Obituaries index the values of our culture — and in this culture we have increasingly learned the value of nonhuman life. It is high time that news sources consider the possibility of acknowledging the reality of animal lives alongside our own. Obituaries, which follow something of a template, seem the perfect space to consider an animal’s life story. For the obituary is notable — and distinguishable from other news reports — for its lack of direct access to its subjects, given the fact of their death. Their story has to be told by others, biographically, by describing their journeys, their behavior and their interactions. Obituaries inevitably include others’ voices describing what the deceased did or the impact they had.

But this is precisely the information we have about animals — especially those well enough known by humans to have tellers of their story. Not only can I speak of the life course of a pet dog. I, like anyone who lives with dogs, know of his friends, his habits; I know his preferences and his quirks. I have stories of his effect on me, and others have told me stories of his effect on them. As a scientist, I am interested in Finnegan’s own perception of his world, of his phenomenal experience, but as an obituary writer, I know it is moot.

(Video) Alexandra Horowitz on Grieving the Loss of Our Pets


As the dog of a dog-cognition-book writer, Finnegan gamely served as the representative of the species in interviews and tapings, appearing on several television shows, including “CBS Sunday Morning” and “Nova,” and in innumerable photo shoots for magazines and newspapers internationally. On several occasions he was recognized on the street from book jacket author photos.

Finnegan was a handsome dog, his coat a shimmery blue-black, his ears soft and his gaze responsive and deep. His nose, renowned for its skill at sniffing out lost cats and that little crumb of cheese that might still be in your pocket from last week’s sandwich, was shiny and bright. His tail, long and slightly curved, was perpetually up in pleasure and anticipation and often wagging heartily, until a progressive paralysis crept in and stole its wag.

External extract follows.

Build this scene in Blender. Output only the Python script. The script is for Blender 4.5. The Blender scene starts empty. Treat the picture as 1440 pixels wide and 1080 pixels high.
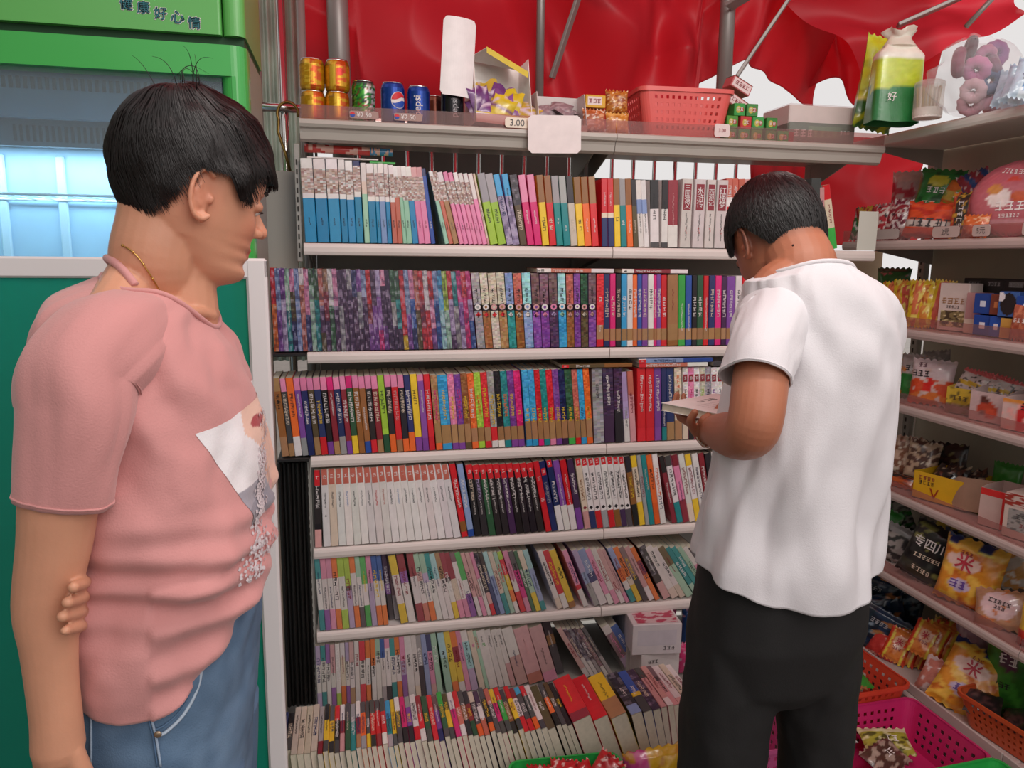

Even when, in his last year, he lost the use of both rear legs, he adjusted with fierce determination and steadiness, learning to make specific requests of his needs to his people with voice and gesture and overcoming uncertainty about a wheelchair to soon run with it down the sidewalks of New York in pursuit of a good smell or a person who might lean over and tickle his chin.

As a model for dog behavior, Finnegan helped to reveal to hundreds of thousands of people how dogs perceive the world through their noses and to appreciate their own dogs’ parallel universe. His greatest impact, though, was surely felt by the family that survives him, including two Canis familiaris, one Felis catus and the three people lucky to know him personally.

By being a dog, Finnegan showed me the richness of the world that I had overlooked, and I am forever changed. In life, animals are rarely treated with the respect due these fellow travelers on earth; when they die, we have one last chance to do so.